What I Learned: Quality Is Brand Image
I didn't fully understand the value of perceived quality until that $4,200 order went completely wrong. It's tempting to think you can just compare unit prices and spec sheets. But identical specs from different vendors can result in wildly different outcomes—and wildly different perceptions.
Most buyers focus on the purchase price and completely miss the downstream cost of a perceived quality failure. The question everyone asks is “what’s your best price?” The question they should ask is “what’s the total cost of ownership, including the risk of a quality failure?” Our emergency re-order cost 150% of the original savings. That’s a bad trade.
In our industry—energy and mining—reliability and durability are everything. Equipment downtime costs thousands of dollars an hour. A $50 difference per component is a rounding error compared to a single day of lost production. When I switched back to the premium, more expensive supplier, our client feedback on parts quality improved noticeably. Not measurably, maybe, but noticeably. The shop floor guys stopped complaining. The client’s procurement team stopped calling with questions. That’s worth something.
According to standard quality management principles—like those in ISO 9001—perception of quality is a legitimate performance indicator. It’s not just about the thing working; it’s about the stakeholders’ confidence that it will work. We lost that confidence on a $2,000 savings. I’m not 100% sure it would have happened with a different spec, but the rough casting seam was the first domino.
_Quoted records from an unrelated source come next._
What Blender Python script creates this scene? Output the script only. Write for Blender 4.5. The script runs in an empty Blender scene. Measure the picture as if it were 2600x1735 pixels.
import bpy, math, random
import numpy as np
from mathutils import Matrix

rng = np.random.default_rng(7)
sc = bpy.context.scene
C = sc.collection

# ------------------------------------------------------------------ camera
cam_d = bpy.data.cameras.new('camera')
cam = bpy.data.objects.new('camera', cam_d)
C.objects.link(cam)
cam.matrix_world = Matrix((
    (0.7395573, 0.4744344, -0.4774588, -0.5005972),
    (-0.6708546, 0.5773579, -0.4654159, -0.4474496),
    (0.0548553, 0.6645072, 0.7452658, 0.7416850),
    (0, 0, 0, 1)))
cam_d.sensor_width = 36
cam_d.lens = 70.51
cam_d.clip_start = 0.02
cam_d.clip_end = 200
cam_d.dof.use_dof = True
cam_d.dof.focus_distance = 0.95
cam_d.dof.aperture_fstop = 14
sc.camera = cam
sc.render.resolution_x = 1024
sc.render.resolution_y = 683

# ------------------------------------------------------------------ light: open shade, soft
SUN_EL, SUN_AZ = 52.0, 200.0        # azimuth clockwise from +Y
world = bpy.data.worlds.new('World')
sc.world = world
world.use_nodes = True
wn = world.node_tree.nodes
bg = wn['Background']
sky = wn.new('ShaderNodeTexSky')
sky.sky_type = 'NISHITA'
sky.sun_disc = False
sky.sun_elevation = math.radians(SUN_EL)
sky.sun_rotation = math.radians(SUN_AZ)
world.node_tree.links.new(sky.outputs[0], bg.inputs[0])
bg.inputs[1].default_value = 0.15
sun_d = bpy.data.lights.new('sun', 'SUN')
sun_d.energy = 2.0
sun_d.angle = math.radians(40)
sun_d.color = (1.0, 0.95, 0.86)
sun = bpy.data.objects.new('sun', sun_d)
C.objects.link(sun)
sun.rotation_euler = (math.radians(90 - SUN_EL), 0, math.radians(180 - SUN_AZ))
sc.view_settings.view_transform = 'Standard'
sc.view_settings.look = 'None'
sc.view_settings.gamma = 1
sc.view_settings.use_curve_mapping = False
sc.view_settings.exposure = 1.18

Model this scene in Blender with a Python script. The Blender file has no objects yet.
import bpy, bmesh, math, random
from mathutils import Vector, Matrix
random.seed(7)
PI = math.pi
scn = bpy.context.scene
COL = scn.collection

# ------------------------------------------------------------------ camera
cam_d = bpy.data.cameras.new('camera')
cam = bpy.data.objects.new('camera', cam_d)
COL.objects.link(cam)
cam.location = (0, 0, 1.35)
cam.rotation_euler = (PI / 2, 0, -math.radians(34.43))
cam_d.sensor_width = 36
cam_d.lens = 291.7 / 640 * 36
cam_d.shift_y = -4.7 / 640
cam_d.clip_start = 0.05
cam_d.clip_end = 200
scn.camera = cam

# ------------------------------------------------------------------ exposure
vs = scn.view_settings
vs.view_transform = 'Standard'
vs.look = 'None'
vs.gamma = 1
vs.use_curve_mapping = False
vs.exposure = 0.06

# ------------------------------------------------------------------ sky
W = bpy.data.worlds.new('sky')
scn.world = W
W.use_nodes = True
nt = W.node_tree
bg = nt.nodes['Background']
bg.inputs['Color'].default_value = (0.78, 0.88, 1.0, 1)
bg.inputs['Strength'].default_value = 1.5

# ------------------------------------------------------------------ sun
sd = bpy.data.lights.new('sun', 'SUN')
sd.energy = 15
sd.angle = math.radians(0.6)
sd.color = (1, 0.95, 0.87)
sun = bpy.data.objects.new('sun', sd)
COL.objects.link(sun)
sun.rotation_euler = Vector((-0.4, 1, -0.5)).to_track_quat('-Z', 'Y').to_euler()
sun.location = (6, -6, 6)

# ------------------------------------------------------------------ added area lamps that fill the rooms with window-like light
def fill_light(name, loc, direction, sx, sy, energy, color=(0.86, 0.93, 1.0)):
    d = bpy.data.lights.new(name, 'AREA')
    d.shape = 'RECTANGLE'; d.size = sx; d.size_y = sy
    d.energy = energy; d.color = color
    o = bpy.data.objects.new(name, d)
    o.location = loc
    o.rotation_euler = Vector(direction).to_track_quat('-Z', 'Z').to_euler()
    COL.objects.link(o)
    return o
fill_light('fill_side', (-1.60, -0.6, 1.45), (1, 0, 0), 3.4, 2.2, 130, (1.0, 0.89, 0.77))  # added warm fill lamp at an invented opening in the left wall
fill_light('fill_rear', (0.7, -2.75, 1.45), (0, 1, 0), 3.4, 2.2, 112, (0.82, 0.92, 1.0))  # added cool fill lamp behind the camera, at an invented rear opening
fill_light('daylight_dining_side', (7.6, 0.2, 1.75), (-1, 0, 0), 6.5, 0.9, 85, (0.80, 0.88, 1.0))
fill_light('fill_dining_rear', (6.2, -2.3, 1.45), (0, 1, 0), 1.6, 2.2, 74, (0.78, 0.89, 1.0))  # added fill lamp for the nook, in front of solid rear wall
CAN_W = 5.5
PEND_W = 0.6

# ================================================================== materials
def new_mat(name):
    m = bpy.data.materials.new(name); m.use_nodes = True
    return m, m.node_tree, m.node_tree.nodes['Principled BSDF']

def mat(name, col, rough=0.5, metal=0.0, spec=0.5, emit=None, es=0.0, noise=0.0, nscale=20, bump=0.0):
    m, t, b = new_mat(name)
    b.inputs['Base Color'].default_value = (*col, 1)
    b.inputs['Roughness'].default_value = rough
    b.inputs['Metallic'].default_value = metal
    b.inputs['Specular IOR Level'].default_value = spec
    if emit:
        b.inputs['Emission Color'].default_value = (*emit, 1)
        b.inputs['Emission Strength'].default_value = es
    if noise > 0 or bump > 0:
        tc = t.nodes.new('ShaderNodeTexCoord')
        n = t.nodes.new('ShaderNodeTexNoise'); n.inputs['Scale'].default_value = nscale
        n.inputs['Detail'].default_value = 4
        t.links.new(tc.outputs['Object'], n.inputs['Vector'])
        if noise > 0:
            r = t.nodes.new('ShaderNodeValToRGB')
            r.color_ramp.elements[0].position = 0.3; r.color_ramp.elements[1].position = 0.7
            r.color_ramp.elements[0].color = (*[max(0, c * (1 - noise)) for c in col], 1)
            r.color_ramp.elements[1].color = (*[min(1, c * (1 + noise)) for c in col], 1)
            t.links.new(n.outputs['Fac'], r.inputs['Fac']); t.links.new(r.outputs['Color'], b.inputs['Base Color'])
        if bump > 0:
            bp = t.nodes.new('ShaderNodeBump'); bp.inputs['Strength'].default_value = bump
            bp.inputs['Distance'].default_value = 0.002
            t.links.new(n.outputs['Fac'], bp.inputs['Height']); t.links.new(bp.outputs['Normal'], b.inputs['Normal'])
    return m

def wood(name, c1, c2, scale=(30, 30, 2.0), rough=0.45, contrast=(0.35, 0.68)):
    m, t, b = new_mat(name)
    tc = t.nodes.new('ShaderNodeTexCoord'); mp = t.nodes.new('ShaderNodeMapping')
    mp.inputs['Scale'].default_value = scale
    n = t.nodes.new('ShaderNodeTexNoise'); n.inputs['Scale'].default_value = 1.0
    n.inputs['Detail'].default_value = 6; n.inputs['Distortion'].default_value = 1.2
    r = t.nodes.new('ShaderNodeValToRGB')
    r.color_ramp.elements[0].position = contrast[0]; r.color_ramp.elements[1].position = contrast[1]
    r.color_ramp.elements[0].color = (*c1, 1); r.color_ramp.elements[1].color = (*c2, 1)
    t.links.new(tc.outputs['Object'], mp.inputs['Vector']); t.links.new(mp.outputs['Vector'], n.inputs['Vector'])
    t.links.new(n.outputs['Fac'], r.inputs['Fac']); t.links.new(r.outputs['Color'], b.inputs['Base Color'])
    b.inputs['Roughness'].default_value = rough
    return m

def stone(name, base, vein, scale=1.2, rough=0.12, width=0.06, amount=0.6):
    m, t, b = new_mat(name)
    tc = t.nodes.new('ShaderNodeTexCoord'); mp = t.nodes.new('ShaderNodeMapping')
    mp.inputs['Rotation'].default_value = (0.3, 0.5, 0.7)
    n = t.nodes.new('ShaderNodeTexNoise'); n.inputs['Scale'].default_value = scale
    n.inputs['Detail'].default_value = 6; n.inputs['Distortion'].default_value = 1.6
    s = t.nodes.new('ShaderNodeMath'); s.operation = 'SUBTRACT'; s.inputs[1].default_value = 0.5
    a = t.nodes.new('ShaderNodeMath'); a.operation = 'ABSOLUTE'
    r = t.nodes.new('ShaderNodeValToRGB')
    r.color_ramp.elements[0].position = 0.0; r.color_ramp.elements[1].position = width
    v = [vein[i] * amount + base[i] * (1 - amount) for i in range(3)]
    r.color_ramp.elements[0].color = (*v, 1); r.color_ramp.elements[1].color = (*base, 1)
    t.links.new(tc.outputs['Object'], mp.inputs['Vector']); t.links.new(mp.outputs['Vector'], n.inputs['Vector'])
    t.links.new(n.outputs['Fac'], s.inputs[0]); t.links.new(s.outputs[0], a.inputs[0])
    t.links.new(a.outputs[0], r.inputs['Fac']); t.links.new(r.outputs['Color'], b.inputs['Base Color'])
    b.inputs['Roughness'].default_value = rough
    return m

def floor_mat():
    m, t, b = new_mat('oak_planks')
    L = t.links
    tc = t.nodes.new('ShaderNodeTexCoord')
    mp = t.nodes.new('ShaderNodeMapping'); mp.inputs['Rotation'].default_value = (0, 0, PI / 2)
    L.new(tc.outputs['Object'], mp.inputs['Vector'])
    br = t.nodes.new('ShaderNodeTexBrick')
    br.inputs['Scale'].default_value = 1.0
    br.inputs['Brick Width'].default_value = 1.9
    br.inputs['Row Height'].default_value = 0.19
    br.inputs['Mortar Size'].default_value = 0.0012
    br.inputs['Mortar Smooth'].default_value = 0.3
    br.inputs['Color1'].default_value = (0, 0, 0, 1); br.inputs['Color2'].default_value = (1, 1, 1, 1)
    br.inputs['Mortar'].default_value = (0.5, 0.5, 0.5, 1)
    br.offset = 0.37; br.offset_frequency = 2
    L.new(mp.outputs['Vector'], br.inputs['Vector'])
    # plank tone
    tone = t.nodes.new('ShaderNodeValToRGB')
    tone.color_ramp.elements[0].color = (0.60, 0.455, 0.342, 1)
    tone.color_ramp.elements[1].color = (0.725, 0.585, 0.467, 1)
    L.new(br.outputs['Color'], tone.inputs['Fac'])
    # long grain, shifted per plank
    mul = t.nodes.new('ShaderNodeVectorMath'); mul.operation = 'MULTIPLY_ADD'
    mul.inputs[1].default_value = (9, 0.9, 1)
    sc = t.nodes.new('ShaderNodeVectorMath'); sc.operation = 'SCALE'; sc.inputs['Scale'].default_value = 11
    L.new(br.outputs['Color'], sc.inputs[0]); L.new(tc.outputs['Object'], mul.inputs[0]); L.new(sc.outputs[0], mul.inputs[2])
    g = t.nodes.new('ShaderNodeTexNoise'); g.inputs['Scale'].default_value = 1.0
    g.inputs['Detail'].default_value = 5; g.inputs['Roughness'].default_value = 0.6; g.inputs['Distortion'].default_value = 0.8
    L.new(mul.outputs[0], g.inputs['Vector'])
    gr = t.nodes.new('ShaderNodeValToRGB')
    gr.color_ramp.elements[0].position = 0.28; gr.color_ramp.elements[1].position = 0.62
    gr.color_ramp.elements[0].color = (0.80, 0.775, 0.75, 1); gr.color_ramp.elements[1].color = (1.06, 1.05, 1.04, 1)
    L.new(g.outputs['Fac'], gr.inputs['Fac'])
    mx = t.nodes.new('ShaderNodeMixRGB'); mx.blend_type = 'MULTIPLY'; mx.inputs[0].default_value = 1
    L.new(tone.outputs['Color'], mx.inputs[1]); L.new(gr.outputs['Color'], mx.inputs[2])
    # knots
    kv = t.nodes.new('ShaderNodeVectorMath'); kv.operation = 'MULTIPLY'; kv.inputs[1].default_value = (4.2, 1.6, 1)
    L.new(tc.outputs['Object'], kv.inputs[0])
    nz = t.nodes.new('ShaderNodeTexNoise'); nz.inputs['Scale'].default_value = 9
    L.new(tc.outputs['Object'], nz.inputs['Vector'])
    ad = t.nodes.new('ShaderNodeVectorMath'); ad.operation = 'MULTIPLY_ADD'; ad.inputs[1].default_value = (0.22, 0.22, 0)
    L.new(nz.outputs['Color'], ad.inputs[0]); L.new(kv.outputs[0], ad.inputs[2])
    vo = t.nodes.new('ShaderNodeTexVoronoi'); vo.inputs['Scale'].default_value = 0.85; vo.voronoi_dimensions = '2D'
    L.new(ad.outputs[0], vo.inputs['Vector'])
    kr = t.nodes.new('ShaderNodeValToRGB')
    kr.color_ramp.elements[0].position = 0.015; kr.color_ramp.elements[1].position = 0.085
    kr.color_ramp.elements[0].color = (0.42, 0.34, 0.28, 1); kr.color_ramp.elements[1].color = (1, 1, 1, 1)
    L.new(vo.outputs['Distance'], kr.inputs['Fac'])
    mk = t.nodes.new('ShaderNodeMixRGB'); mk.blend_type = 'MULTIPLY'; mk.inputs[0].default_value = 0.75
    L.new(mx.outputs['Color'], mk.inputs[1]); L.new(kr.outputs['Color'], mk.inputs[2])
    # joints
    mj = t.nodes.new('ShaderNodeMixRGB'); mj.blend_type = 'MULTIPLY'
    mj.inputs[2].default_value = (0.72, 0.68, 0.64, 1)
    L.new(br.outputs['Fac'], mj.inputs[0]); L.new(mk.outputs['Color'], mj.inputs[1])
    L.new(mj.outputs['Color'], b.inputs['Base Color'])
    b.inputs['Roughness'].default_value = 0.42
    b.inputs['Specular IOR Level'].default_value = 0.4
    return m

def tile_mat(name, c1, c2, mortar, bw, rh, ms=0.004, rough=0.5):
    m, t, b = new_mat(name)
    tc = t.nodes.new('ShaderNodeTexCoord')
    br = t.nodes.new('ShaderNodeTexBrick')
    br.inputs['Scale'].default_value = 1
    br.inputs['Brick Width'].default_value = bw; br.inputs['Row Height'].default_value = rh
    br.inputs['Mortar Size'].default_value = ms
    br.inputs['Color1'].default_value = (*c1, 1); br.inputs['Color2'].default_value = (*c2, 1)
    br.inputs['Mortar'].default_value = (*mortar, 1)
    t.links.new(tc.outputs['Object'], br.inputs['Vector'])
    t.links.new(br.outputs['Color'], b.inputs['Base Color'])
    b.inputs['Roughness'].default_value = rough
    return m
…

So what do I do now? I still get multiple quotes. I still look for cost savings. But I have a new rule: if the vendor can’t match the feel of quality—if the finish is rough, if the packaging is sloppy, if the support documentation is vague—I walk. I let Tom touch a sample part before I place a large order. It sounds low-tech, but in our world, a bad look is often a sign of a bad component. You’d think after 5 years of managing these relationships I’d have known that. Sometimes you have to get burned to learn it.